O amor desmedido de Tereza desafia o amor desmedido de José. José suporta o tempo pedido pela amada até que cansa e a cultura do macho aflora, o que tenta resolver a questão à força.

Foto: Ivana Moura

A cenografia (de Samuel Santos, executada por Nagilson) e a direção de arte de Fernando Kehler embalam essa trama de beleza e elementos reveladores. Como a concha do mar, as redes e mosquiteiro (cortinado para proteger dos mosquitos), bancos que viram cama ou tribuna nos momentos de narração. São também muito criativas as soluções para portas e janelas. A iluminação (plano de Iluminação é d’O Poste: Soluções Luminosas) entra em cumplicidade com os outros elementos da cena. Os figurinos de Agrinez Melo, executados por Sara Paixão, funcionam em harmonia com o conjunto da obra.

A atuação dos intérpretes segue a linha proposta pelo diretor e Agrinez Melo, Naná Sodré e Thomás Aquino reforçam na caricatura, em atuações convincentes.
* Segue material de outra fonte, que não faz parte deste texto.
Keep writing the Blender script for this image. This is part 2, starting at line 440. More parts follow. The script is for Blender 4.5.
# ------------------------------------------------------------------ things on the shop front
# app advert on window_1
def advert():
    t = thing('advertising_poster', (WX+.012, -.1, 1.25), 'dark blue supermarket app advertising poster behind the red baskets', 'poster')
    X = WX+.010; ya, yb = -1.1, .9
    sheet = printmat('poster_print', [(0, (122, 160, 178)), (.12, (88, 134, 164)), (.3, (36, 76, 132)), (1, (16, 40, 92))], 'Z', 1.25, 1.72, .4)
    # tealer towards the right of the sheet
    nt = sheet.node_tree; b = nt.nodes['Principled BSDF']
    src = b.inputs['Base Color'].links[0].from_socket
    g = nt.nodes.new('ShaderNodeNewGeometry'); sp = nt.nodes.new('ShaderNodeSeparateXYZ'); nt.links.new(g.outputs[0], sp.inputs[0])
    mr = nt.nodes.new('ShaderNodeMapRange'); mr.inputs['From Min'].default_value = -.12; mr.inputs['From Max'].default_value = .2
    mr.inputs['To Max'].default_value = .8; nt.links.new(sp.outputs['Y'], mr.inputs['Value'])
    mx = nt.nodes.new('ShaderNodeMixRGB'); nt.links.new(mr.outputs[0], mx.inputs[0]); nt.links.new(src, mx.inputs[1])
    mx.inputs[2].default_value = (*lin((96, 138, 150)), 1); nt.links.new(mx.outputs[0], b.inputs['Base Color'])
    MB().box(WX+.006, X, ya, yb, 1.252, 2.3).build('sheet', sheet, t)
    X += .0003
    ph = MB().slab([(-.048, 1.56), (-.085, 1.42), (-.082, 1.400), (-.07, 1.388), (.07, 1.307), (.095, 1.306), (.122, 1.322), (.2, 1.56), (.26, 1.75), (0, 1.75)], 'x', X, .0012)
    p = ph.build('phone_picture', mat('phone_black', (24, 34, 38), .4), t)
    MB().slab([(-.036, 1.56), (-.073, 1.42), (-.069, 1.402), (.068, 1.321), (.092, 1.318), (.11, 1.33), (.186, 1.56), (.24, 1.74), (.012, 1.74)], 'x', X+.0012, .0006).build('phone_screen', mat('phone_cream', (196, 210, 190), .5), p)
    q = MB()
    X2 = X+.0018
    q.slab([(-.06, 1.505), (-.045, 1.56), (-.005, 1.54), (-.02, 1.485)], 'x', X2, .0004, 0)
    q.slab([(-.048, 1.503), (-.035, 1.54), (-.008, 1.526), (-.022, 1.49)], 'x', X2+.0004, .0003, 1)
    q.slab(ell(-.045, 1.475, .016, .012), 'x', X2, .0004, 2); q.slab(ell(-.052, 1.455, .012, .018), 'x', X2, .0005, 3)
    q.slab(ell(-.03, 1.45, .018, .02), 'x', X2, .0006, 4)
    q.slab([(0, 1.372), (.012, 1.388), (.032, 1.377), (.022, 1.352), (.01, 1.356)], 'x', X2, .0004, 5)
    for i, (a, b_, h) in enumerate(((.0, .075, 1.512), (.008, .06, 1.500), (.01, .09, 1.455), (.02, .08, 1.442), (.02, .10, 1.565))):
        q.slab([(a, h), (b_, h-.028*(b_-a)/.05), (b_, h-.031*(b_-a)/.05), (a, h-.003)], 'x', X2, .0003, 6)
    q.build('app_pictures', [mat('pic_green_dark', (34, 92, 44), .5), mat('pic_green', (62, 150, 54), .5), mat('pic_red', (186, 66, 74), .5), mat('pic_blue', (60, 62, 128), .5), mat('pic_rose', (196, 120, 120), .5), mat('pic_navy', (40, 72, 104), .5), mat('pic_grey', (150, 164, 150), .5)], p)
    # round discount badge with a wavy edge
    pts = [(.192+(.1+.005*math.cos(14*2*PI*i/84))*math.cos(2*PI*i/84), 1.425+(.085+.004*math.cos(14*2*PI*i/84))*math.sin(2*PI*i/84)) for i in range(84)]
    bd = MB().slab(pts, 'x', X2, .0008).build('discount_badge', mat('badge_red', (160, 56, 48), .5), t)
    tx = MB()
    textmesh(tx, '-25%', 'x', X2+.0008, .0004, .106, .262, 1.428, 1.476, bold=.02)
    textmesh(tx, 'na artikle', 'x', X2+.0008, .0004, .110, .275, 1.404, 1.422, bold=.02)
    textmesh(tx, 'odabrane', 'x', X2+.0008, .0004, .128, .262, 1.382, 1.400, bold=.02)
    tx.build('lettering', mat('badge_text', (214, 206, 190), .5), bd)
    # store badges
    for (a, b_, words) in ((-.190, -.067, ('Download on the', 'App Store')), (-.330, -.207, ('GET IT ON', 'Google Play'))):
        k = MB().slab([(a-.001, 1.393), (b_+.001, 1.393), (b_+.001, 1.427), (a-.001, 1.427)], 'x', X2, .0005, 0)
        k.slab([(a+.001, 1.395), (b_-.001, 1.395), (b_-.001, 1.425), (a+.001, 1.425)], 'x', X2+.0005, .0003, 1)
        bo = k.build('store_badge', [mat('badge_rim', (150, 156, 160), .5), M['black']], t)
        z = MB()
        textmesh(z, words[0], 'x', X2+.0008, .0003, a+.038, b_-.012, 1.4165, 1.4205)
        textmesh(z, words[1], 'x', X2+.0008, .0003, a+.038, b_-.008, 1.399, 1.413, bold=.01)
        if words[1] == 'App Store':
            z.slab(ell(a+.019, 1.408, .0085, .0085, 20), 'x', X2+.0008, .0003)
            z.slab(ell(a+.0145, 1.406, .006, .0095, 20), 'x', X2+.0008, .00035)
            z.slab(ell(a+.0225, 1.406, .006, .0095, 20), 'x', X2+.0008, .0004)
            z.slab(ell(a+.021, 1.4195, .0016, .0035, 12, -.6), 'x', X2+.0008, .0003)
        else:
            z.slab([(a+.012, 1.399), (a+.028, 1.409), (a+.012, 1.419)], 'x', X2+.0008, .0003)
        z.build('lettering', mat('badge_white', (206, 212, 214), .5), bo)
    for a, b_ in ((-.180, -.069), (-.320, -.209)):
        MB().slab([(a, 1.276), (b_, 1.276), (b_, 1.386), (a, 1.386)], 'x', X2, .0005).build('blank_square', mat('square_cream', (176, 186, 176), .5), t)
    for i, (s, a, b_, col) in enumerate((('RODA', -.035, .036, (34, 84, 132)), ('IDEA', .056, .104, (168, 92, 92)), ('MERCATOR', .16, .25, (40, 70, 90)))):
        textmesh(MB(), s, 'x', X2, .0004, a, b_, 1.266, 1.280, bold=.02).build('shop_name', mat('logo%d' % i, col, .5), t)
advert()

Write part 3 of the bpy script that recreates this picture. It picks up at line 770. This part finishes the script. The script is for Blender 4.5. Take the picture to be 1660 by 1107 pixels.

Eliz Galvão destoa dessa galeria, revelando-se um pouco mais imatura em relação ao grupo, mas também tem sua graça.

Foto: Ivana Moura

O verbo do espetáculo é esperar. O tempo é de espera. E a montagem atropela essa exigência. Explico: Cordel do amor sem fim fala muito. Fala com os diálogos e os monólogos das personagens. Fala com o pensamento dessas figuras atormentadas. Fala com a música tocada ao vivo (Letras das músicas: Carlos Barral e músicas Josias Albuquerque). Fala através da percussao executada pelos atores.
O tempo da espera reclama por silêncios.

Se há o que precisa ajustar nesse Cordel são alguns excessos. A maquiagem dos atores e os figurinos da peça já trazem sua carga. As interpretações também reforçam essa linha não ilusionista, com os corpos extracotidianos dos intérpretes. Para ressaltar a poesia do espetáculo é preciso contrapor o que já está bem marcado com um pouco de sutileza. Para equalizar a séria pesquisa com a recepção. Para que o espetáculo caiba em sua própria medida. E arrebate ainda mais o público.